**Extracted entries**
++++++++++++++++++++
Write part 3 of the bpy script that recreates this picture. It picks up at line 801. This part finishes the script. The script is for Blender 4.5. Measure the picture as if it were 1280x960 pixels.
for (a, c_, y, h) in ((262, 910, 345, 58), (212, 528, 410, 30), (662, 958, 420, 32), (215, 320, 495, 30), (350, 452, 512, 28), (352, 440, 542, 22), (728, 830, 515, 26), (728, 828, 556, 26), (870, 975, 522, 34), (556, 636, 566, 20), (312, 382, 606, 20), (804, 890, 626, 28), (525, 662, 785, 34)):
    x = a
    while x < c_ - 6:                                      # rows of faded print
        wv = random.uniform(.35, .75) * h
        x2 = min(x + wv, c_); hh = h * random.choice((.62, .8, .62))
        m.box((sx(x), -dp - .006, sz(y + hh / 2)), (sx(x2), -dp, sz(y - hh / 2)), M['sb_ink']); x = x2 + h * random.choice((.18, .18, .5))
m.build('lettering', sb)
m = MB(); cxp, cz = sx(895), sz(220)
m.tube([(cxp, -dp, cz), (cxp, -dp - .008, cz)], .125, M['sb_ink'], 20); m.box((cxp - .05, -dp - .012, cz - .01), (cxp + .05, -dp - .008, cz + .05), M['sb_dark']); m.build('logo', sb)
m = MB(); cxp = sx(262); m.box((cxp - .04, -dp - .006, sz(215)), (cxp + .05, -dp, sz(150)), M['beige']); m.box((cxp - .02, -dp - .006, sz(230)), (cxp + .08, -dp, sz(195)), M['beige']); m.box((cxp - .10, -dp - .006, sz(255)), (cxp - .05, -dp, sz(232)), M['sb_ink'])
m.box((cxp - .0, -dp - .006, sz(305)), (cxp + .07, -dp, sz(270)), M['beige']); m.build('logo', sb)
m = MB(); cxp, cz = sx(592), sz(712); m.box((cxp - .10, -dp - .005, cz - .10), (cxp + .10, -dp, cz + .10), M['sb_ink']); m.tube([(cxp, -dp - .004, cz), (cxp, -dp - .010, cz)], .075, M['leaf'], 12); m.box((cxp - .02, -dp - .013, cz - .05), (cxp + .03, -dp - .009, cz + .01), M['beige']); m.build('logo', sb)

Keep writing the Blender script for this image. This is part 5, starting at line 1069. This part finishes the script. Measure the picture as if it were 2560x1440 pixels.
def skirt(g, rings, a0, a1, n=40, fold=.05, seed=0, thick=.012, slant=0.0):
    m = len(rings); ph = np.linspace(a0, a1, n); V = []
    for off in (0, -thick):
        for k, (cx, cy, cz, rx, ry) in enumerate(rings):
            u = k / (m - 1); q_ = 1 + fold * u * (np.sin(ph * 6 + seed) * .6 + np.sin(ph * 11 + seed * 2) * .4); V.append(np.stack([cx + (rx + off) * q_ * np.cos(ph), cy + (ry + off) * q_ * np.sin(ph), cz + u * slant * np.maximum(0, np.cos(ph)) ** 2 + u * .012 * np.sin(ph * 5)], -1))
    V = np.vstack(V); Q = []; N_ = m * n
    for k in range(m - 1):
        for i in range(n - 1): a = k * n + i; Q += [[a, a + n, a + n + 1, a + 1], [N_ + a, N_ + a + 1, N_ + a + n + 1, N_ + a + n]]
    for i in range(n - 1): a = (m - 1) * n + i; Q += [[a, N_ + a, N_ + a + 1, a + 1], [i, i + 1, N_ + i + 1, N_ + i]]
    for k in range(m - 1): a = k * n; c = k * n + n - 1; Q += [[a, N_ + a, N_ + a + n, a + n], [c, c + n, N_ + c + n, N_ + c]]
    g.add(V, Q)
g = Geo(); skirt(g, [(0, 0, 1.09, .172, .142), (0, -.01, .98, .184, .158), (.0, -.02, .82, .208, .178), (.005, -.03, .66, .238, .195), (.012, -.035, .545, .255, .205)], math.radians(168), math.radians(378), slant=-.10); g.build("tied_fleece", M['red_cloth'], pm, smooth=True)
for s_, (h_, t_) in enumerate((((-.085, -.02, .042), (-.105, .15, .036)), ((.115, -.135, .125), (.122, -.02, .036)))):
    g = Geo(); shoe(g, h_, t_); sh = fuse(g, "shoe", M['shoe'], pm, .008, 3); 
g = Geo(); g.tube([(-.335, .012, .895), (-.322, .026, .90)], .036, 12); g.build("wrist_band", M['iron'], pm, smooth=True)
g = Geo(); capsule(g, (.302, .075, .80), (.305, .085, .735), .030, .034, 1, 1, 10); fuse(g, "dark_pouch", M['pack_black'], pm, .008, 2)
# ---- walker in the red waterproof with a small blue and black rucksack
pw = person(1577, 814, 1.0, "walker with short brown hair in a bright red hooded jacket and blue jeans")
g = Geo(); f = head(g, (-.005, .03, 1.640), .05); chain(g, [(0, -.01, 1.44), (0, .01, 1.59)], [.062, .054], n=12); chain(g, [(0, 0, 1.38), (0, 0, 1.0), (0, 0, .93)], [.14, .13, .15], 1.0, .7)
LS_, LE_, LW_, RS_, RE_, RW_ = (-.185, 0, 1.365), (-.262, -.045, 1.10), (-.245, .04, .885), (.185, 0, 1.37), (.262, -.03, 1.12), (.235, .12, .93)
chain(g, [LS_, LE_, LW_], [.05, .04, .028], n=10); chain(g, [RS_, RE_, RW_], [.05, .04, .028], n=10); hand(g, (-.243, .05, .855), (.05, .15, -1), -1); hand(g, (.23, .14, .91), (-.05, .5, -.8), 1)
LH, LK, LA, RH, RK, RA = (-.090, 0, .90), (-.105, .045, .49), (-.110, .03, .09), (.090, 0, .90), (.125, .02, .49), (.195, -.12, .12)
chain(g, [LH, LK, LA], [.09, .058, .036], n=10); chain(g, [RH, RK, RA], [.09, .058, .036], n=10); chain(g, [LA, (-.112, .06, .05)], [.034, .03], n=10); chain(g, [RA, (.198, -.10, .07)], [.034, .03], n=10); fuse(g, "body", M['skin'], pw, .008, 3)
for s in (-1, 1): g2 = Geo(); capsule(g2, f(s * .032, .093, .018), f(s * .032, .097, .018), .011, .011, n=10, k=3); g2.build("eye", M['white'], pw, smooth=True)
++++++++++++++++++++
**What is being asked**
From the data above, copy each line that holds "this".

**Exercise solution**
Write part 3 of the bpy script that recreates this picture. It picks up at line 801. This part finishes the script. The script is for Blender 4.5. Measure the picture as if it were 1280x960 pixels.
Keep writing the Blender script for this image. This is part 5, starting at line 1069. This part finishes the script. Measure the picture as if it were 2560x1440 pixels.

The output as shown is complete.